In the show we play with a new theory – collections of ideas from anthropologists and archaeologists that take an alternative view from the conventional one. And the show is accompanied and presided over by The Goddess; a musical and benevolent creature wearing gold and sequins and underscoring the show with wild, haunting vocals and King Kong drumming. An acknowledgement that She can exist as well as He. An omnipotent and omniscient presence that keeps the space open, but never takes centre stage.

Language itself, because it was recorded and controlled by men, is patriarchal. Man is the word for all of us. He is supposedly “more comprehensive” than she. Imagine a time in which words couldn’t reduce or systematise our thoughts or feelings because they didn’t exist. Imagine the different thoughts and feelings that our brains and bodies might have been able to conceive of.
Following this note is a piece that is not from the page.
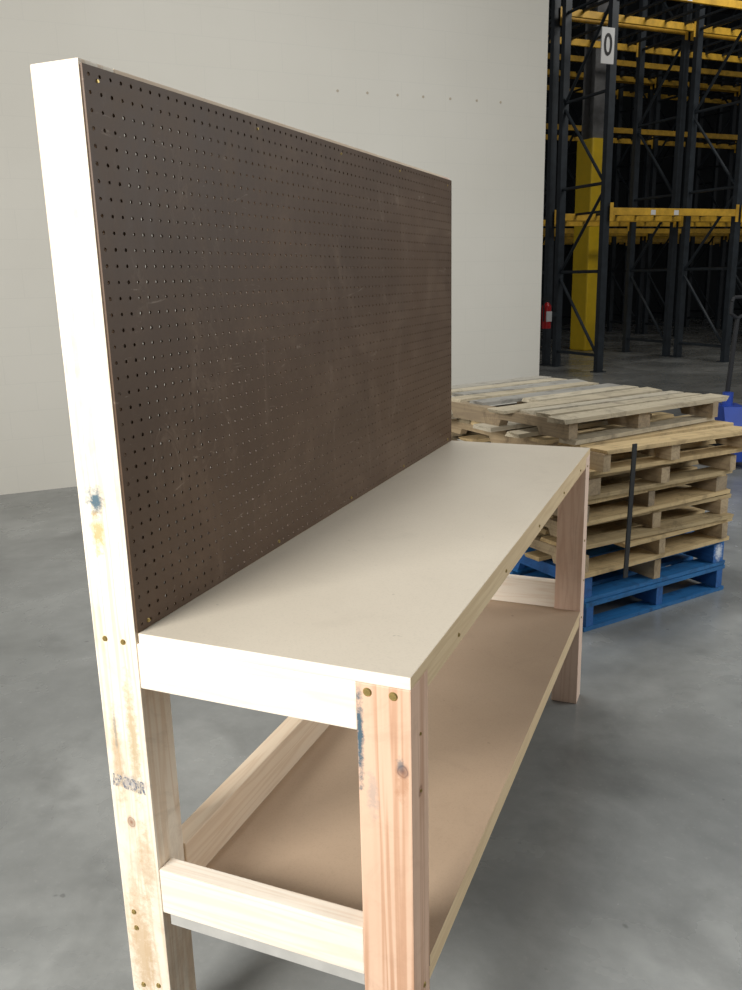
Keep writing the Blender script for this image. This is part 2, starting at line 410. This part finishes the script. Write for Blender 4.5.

We want to explore a sensual, instinctive, emotional understanding and experiencing of the world. These ways of knowing are so often considered feminine – but feminine is just a word and these qualities are for all of us. We all know things with our bodies and hearts, it’s just that in a patriarchal world, these qualities have been subordinated. Logic and rationality have become masculine, reliable and important; emotion and intuition have become feminine, unpredictable and inappropriate. But that means we can all only be half of ourselves.

So what if we make this bit of the show with dance, abandoning words and exploring what we can say without them? Unshackled by the tyranny of linear thinking, of assembling meaning one word at a time in a logical and conventional order. Let’s make Gestalts! Let’s make moving images that speak to and of our bodies, images that are out of order and illogical and embrace another side of us. And let’s be naked when we do it – not because we want to be defiant or daring – but because if we’re being whole, let’s see all of it. The whole body, muscle and sinew, moving in its wholeness. How often do you get to see women’s bodies, with all their bumps and muscles and hairs, moving together in a non-sexual context?

As the makers and performers of the show, it feels important to recognise that we can be as trapped in received notions of gender identity as our male characters. We both identify as women, but how we are women is so different. To call us both women isn’t that useful if you want to know anything about us aside from our sex. Is it again that the word is unhelpful? Does “woman” suggest a similarity that doesn’t necessarily exist? We have a growing vocabulary to describe a number of genders and this is a process it feels important to go through. But maybe, eventually, vocabulary won’t be what we need. Maybe there are as many genders as there are people, because it’s more of a spectrum than a series of categories. For those who have fought hard to be called women and for those who feel a political solidarity with women and womanness, the word “woman” is very important. But maybe, as we address and diminish the oppression that makes this word important, we can be less concerned with our gender and more concerned with being the most authentic version of ourselves.

This part of the show calls on us to draw on our “masculine” and “feminine” selves. Both of us have internalised different but similarly oppressive ideas of how a woman should be and have berated ourselves for not being gentle/fierce, compromising/strident, passive/decisive enough. For being too quiet, for saying too much, for taking too much space, for not taking enough. After years of skilfully minimising and suppressing personality traits that don’t fit into our ideals of “being a woman” we want to name them here and celebrate them for ourselves and for our audiences.

In this feminist show about men, written and made by women, there have been many tricky lines to walk. But what’s important to us is that this is an inclusive show, made with empathy, love and hope, and a genuine belief that a more equal society with more open ideas of what it is to be a man and to be a woman could make us all freer and happier.